**Exercise materials:**
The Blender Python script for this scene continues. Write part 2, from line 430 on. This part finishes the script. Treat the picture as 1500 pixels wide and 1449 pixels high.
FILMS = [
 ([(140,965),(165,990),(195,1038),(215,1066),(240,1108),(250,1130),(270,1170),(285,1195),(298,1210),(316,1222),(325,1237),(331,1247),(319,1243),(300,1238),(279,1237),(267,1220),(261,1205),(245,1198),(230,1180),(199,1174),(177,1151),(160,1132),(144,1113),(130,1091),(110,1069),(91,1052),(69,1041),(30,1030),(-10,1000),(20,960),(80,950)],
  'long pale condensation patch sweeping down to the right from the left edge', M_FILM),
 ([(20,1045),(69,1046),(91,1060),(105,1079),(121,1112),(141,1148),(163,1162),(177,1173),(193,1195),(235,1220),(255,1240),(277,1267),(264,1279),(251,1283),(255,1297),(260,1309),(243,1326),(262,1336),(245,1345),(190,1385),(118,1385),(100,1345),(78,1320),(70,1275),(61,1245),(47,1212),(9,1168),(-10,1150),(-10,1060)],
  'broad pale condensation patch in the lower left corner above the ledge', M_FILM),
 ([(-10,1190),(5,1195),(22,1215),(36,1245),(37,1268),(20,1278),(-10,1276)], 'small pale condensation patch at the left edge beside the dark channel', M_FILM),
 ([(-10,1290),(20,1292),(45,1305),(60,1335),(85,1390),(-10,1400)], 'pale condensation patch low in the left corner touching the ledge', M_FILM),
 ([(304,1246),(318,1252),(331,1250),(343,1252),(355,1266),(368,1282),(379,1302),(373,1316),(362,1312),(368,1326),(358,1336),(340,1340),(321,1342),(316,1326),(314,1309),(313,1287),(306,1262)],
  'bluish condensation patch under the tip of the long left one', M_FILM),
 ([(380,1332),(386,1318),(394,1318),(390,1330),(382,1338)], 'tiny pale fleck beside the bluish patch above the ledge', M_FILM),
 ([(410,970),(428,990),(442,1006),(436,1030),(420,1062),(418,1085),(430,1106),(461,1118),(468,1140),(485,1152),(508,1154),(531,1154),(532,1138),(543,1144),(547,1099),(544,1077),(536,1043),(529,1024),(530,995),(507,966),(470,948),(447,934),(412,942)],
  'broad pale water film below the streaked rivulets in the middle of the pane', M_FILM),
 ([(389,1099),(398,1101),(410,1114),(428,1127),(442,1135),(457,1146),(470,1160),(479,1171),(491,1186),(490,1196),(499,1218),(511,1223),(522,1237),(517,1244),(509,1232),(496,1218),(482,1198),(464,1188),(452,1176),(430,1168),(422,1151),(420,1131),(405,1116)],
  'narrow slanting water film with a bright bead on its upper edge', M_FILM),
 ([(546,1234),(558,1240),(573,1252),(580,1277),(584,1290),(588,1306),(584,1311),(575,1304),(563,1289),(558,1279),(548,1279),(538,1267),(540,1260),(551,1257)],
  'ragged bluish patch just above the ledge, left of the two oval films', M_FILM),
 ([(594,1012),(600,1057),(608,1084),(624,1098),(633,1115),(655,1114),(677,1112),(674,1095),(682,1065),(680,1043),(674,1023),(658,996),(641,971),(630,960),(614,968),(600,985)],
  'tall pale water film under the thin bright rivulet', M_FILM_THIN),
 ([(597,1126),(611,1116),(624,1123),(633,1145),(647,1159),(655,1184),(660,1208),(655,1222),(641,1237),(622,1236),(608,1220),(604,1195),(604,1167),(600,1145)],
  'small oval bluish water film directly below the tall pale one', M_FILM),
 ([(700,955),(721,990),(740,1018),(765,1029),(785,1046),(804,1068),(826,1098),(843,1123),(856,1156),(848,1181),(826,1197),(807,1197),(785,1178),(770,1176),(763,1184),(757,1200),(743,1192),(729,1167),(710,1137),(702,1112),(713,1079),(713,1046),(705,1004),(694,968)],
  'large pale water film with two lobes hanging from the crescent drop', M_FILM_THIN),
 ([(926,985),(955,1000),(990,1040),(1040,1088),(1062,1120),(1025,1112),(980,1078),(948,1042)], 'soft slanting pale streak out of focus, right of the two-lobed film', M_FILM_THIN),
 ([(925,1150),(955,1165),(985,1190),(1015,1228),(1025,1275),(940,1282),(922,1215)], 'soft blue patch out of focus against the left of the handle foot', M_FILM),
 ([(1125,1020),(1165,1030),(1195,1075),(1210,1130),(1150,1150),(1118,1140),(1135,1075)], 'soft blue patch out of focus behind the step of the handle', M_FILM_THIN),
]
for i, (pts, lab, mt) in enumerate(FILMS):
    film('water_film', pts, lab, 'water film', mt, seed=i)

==

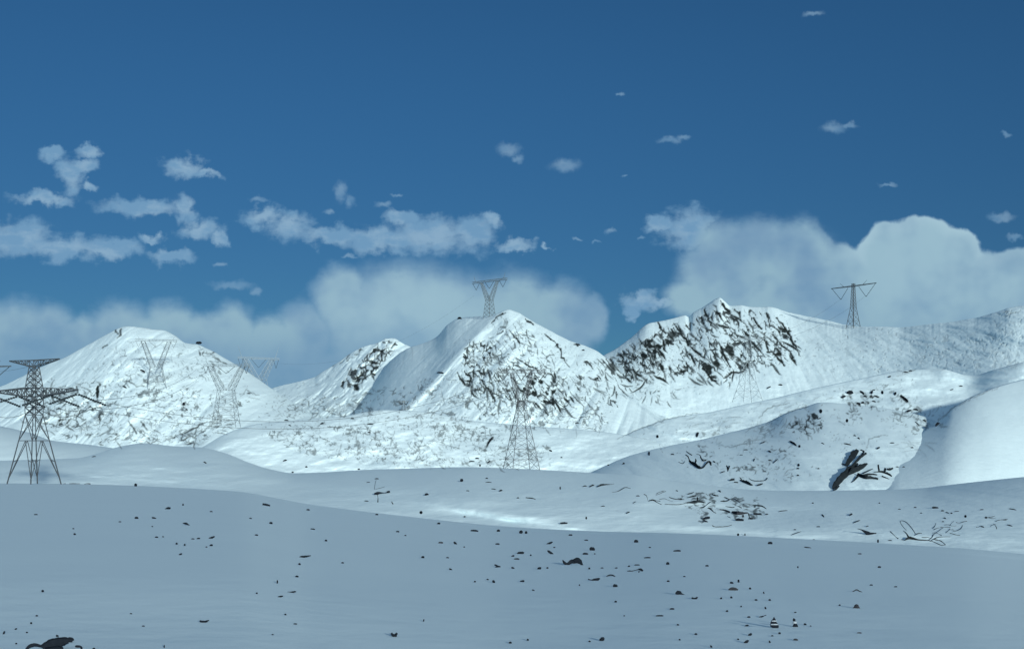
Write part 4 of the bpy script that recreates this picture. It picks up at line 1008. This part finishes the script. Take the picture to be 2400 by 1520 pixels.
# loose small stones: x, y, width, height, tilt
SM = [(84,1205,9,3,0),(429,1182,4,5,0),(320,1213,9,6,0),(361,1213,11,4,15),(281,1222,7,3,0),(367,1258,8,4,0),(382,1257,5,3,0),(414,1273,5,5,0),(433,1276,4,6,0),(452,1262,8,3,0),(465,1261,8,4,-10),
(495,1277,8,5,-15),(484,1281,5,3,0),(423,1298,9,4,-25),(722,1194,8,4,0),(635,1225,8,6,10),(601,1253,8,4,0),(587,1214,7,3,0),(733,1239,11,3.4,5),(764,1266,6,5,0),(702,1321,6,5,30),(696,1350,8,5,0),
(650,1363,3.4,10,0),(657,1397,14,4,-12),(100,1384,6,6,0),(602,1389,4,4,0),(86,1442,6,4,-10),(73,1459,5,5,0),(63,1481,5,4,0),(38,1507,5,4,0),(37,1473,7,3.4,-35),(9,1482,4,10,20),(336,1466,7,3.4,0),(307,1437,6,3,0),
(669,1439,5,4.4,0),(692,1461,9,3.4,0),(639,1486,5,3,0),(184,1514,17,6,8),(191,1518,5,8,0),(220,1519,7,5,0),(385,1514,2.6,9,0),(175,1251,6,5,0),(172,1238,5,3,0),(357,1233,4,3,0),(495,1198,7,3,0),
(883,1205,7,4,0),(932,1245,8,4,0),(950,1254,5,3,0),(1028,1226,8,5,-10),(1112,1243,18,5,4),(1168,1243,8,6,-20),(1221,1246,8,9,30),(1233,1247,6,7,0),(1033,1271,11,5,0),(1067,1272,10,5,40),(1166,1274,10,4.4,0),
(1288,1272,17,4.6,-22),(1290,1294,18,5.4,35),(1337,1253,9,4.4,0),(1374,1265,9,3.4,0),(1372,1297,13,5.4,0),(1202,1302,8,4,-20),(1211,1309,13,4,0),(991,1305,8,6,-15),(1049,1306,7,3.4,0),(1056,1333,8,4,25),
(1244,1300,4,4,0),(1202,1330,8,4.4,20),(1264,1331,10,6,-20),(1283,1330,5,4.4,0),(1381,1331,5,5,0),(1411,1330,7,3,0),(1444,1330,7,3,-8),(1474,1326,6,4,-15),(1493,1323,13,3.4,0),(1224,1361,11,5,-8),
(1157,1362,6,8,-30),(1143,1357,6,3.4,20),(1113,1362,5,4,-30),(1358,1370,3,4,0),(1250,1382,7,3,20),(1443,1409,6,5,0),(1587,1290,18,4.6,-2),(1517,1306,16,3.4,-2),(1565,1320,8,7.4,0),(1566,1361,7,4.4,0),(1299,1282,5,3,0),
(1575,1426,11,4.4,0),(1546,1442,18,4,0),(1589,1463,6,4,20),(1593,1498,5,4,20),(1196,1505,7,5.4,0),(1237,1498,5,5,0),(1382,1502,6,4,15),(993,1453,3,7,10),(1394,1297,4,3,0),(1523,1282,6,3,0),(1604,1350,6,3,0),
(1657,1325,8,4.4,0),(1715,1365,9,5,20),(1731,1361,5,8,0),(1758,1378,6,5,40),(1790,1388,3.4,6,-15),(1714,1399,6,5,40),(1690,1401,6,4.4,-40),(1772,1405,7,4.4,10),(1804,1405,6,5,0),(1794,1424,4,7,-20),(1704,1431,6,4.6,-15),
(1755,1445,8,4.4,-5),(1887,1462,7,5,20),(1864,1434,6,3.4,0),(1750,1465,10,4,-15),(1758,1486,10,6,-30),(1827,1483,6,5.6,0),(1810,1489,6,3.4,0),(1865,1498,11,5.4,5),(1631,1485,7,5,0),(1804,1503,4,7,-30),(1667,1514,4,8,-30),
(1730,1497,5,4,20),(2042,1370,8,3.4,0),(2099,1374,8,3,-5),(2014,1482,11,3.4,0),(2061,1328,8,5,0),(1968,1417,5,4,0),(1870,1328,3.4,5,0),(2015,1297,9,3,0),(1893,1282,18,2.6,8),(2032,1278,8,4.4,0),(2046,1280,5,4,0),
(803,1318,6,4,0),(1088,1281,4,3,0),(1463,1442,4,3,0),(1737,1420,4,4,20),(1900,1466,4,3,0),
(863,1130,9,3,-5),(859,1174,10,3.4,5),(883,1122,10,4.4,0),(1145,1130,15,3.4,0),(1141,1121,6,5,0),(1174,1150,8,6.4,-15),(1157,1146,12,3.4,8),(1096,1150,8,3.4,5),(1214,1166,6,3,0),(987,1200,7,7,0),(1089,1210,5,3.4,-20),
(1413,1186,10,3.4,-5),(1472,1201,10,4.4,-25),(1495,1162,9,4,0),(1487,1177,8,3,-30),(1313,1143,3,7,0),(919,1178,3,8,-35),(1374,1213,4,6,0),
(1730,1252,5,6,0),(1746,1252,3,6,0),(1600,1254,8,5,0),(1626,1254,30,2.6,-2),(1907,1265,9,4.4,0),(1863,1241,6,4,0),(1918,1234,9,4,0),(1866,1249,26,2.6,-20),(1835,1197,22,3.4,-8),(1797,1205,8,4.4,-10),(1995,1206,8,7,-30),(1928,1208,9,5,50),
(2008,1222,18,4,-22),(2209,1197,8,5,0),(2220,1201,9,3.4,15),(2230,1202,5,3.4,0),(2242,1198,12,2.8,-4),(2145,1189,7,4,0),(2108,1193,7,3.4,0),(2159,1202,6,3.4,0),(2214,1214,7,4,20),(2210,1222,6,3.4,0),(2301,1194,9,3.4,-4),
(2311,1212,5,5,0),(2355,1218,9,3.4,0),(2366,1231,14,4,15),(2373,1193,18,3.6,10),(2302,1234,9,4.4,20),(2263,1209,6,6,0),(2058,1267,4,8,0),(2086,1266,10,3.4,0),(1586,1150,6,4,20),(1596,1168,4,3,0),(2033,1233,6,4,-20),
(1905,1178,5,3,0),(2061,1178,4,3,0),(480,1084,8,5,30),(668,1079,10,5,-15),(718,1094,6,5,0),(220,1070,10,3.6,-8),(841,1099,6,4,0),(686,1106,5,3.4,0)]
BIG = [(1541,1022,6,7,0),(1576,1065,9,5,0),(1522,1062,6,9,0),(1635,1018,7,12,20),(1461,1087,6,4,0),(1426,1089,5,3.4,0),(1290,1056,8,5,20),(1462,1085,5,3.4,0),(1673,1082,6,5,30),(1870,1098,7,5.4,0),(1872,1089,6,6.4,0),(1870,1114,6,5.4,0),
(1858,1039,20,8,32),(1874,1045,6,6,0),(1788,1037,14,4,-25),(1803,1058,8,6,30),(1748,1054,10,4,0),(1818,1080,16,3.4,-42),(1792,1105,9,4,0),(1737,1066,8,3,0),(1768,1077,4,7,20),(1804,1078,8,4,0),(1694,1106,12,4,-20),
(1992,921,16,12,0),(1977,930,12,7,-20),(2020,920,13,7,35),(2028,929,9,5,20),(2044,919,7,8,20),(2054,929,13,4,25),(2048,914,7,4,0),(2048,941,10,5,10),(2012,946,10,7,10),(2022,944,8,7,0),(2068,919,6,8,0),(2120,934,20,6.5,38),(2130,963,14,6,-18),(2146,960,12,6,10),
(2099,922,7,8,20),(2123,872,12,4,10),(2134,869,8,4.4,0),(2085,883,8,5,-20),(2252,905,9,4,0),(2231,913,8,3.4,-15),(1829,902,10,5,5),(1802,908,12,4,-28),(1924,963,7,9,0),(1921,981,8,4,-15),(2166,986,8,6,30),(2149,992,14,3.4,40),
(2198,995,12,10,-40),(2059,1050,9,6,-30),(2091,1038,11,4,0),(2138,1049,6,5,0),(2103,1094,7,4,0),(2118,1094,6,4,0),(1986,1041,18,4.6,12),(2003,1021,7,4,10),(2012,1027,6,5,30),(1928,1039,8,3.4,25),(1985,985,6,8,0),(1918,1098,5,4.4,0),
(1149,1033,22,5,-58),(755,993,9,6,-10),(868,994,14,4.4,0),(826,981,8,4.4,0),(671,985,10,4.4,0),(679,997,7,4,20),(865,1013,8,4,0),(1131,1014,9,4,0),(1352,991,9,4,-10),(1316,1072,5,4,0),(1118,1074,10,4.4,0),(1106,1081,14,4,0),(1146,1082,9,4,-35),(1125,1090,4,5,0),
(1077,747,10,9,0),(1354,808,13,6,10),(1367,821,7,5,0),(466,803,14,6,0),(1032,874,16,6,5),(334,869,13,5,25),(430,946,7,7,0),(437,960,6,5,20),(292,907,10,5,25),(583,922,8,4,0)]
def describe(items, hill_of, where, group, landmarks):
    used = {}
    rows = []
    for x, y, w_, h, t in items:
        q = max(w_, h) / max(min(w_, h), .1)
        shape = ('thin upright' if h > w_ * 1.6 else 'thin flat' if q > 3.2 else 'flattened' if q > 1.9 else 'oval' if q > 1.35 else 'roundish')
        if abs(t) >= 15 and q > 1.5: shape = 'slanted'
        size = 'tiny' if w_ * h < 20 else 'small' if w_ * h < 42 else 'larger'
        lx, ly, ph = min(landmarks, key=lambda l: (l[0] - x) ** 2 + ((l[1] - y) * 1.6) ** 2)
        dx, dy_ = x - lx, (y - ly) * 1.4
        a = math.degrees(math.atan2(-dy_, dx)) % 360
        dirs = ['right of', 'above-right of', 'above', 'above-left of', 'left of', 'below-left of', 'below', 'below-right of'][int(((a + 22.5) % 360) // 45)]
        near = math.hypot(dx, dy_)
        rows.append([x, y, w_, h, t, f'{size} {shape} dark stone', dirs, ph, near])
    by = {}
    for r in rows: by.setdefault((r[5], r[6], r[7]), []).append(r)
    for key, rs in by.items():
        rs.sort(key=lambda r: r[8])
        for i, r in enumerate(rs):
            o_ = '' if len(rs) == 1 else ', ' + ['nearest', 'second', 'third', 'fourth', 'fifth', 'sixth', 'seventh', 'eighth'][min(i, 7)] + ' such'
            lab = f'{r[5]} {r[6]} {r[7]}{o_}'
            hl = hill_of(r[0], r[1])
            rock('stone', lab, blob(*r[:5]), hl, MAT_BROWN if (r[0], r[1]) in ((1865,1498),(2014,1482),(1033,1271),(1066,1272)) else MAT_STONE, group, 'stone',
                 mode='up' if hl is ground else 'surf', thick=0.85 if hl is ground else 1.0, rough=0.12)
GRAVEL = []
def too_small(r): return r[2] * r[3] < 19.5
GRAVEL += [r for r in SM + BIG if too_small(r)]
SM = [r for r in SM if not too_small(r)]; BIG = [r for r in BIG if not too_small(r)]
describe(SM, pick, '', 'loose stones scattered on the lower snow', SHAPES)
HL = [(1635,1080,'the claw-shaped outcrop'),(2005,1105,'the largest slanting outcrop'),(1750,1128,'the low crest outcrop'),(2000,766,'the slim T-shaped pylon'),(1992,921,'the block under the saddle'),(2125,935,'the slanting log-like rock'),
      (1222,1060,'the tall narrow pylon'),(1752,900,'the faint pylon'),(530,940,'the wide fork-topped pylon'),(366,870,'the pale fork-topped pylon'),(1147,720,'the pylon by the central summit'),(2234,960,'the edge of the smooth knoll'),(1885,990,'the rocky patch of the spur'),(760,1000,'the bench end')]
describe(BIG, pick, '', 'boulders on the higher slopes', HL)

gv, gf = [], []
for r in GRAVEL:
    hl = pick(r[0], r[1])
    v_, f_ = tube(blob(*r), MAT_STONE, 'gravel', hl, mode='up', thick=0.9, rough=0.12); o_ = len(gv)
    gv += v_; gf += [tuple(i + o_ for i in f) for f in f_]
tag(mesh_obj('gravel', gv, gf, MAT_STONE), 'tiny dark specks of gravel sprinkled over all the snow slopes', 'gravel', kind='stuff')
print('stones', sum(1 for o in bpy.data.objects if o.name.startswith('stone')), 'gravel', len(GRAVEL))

--

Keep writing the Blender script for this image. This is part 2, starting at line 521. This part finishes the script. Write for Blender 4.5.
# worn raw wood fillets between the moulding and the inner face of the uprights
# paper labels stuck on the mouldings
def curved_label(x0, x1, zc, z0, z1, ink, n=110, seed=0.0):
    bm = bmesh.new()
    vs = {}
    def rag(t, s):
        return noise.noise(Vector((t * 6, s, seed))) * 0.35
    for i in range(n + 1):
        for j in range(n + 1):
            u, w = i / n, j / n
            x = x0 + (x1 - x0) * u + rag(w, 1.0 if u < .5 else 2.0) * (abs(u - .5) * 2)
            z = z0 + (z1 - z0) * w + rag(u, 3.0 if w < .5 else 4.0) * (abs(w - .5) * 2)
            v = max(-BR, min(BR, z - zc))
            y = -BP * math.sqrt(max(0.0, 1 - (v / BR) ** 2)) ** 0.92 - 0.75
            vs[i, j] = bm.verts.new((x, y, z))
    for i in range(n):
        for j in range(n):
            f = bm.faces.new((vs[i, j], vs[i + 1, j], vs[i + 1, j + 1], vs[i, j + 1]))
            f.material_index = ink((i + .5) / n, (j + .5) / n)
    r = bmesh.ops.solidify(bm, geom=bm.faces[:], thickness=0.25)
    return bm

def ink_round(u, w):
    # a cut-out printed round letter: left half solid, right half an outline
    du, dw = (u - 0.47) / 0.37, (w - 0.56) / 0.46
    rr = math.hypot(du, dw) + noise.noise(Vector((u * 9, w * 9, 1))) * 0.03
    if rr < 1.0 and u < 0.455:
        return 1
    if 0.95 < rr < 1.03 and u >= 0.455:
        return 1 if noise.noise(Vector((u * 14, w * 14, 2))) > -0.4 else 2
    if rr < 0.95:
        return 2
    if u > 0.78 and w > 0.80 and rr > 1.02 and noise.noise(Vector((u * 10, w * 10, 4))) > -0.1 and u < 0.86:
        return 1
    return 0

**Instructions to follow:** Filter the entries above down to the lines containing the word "Write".

**Exercise output:**
The Blender Python script for this scene continues. Write part 2, from line 430 on. This part finishes the script. Treat the picture as 1500 pixels wide and 1449 pixels high.
Write part 4 of the bpy script that recreates this picture. It picks up at line 1008. This part finishes the script. Take the picture to be 2400 by 1520 pixels.
Keep writing the Blender script for this image. This is part 2, starting at line 521. This part finishes the script. Write for Blender 4.5.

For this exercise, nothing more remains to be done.